EXHIBITION: Aboriginal Art – Papunya Tula Artists

Starts: 15th January 2020
Ends: 15th February 2020

28 Cork Street






Paintings and Woodblock from the Western Australian Desert


Indigenous Australian people have lived in the remote deserts of Australia for tens of thousands of years. In the late 1960s, the Australian government moved several communities from the Western Desert region – primarily Pintupi, Luritja, Warlpiri and Arrernte peoples – to the Papunya settlement, which is located about 150 miles south of Alice Springs in the Northern Territory. Whilst a tradition of body and sand painting was prevalent – historically passing from generation to generation, down each distinct family line and depicted old stories, sacred imagery and transcendental visual codes – it was not until the first years of the 1970s that members of the community began to paint on to canvas in acrylic. In 1972 the Papunya Tula Artists Pty Ltd was officially founded as an artist cooperative, owned and operated by members of the community. The group’s work, often referred to simplistically as ‘dot painting’, has since been shown on almost every continent in the world with Papunya Tula Artists’ works in the collections of major public institutions globally.

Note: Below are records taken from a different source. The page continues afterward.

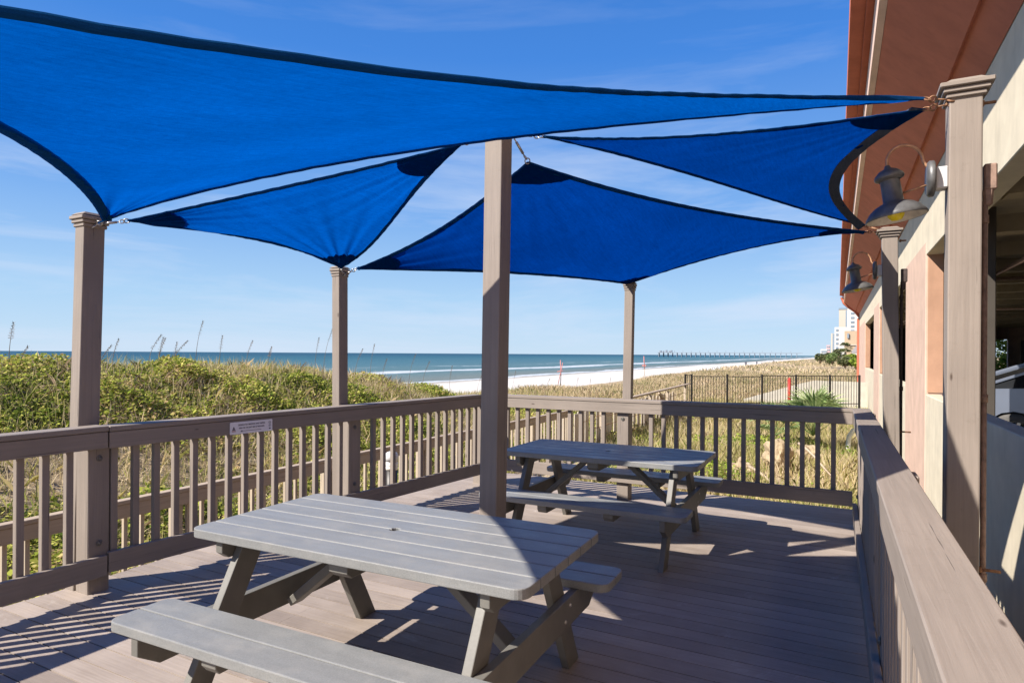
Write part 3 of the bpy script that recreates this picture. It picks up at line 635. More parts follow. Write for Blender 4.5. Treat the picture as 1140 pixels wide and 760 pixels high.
# ------------------------------------------------------------------ shade sails
def bez2(a_, c_, b_): a_, c_, b_ = map(np.array, (a_, c_, b_)); return cub(a_, a_ + (c_ - a_) * 2 / 3, b_ + (c_ - b_) * 2 / 3, b_)
def cub(a_, c1, c2, b_):
    a_, c1, c2, b_ = [np.array(q, float) for q in (a_, c1, c2, b_)]
    tt = np.linspace(0, 1, 200)[:, None]; P = a_ * (1 - tt) ** 3 + 3 * c1 * tt * (1 - tt) ** 2 + 3 * c2 * tt * tt * (1 - tt) + b_ * tt ** 3
    s_ = np.concatenate([[0], np.cumsum(np.linalg.norm(np.diff(P, axis=0), axis=1))]); Lg = s_[-1]; s_ = s_ / Lg
    f_ = lambda q: np.array([np.interp(q, s_, P[:, k]) for k in range(3)]); f_.L = Lg; return f_
def rev(f_):
    g_ = lambda q: f_(1 - q); g_.L = f_.L; return g_
def tri_patch(ab, ac, bc, n=40):
    a_, b_, c_ = ab(0), ab(1), ac(1); G = np.zeros((n + 1, n + 1, 3))
    for jv in range(n + 1):
        v_ = jv / n
        for iu in range(n + 1):
            u_ = iu / n
            G[jv, iu] = (1 - v_) * a_ + v_ * bc(u_) + (1 - u_) * ab(v_) + u_ * ac(v_) - ((1 - v_) * a_ + (1 - u_) * v_ * b_ + u_ * v_ * c_)
    return G
def quad_patch(e0, e1, e2, e3, n=44):
    """e0: p00->p10 (v=0), e2: p01->p11 (v=1), e3: p00->p01 (u=0), e1: p10->p11 (u=1)"""
    G = np.zeros((n + 1, n + 1, 3))
    for jv in range(n + 1):
        v_ = jv / n
        for iu in range(n + 1):
            u_ = iu / n
            G[jv, iu] = (1 - v_) * e0(u_) + v_ * e2(u_) + (1 - u_) * e3(v_) + u_ * e1(v_) - ((1 - u_) * (1 - v_) * e0(0) + u_ * (1 - v_) * e0(1) + (1 - u_) * v_ * e2(0) + u_ * v_ * e2(1))
    return G
def folds(G, corners, amp=0.010):
    P = G.copy()
    for ci, (c_, e1, e2) in enumerate(corners):
        c_ = np.array(c_); e1 = np.array(e1) - c_; e2 = np.array(e2) - c_; e1 /= np.linalg.norm(e1); e2 /= np.linalg.norm(e2)
        e2o = e2 - e1 * (e1 @ e2); e2o /= np.linalg.norm(e2o); D = G - c_; d_ = np.linalg.norm(D, axis=2)
        an = np.arctan2(D @ e2o, D @ e1); P[..., 2] += amp * np.exp(-d_ / 0.75) * np.minimum(1, d_ / 0.15) * (np.sin(an * 34 + ci) + 0.6 * np.sin(an * 57 + 2.1 * ci))
    rr_ = fbm(G[..., 0], G[..., 1], 3.0, 99); P[..., 2] += 0.0035 * rr_
    return P
def grid_obj(G, name, mat, parent):
    n1, n0 = G.shape[0], G.shape[1]; V = G.reshape(-1, 3)
    o = np.array(parent.location); i_, j_ = np.meshgrid(np.arange(n0 - 1), np.arange(n1 - 1)); a_ = (j_ * n0 + i_).ravel()
    return quads_mesh(name, V - o, np.stack([a_, a_ + 1, a_ + n0 + 1, a_ + n0], 1), mat, parent, smooth=True)
def hem(f_, cen, wd, mat, parent, taper=0):
    """webbing sleeve along an edge: a flat band with real thickness"""
    bm = bmesh.new(); n = 60; rows = []
    for k in range(n + 1):
        q = k / n; p = f_(q); tg = f_(min(1, q + .01)) - f_(max(0, q - .01)); tg /= np.linalg.norm(tg)
        iv = cen - p; iv -= tg * (iv @ tg); iv /= np.linalg.norm(iv); nr = np.cross(tg, iv)
        wq = wd * min(1.0, 0.15 + q * f_.L / taper) if taper else wd; wob = 0.0012 * math.sin(q * f_.L * 40) + 0.001 * math.sin(q * f_.L * 93)
        rows.append([bm.verts.new(Vector(p + iv * a_ + nr * (b_ + wob))) for a_, b_ in ((-0.008, -0.004), (wq, -0.0045), (wq, 0.0045), (-0.008, 0.004), (-0.013, 0.0))])
    for r0, r1 in zip(rows[:-1], rows[1:]):
        for k in range(5): bm.faces.new((r0[k], r0[(k + 1) % 5], r1[(k + 1) % 5], r1[k]))
    return build(bm, 'edge_hem', mat, parent, world=True)
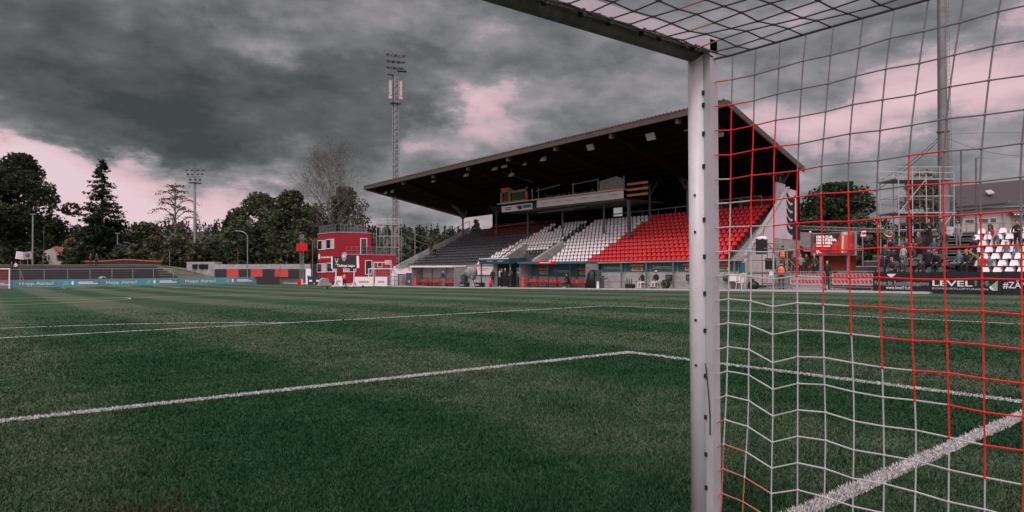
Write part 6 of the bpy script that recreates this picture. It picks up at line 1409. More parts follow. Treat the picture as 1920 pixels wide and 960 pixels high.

This body of unique works – never previously shown outside of Australia – features paintings and woodcuts by some of the leading artists of the group today, which includes several women, attesting to the increasingly prominent role of female artists within the group.

Particular to this exhibition is a significant body of woodcarvings, to which technique the group was introduced in the 1990s by Chris Hodges (Director of Utopia Gallery, Sydney and representative of the PTA group). These works in particular speak of a direct link between the carving and scratching of trees, bark and wood in the landscape and the mark-making employed in creating the artworks. They also come from a period of time when the group was arguably less consciously aware of the increasing enthusiasm for decorative aboriginal work, nevertheless significant examples are held in the collection of the British Museum.

This exhibition, which has come as a highlight selection from Messums Wiltshire, represents a rare opportunity to see a body of works from the PTA group outside of Australia – pieces that speak to ancient traditions carried through time, representing both temporality and permanence, representation and experience.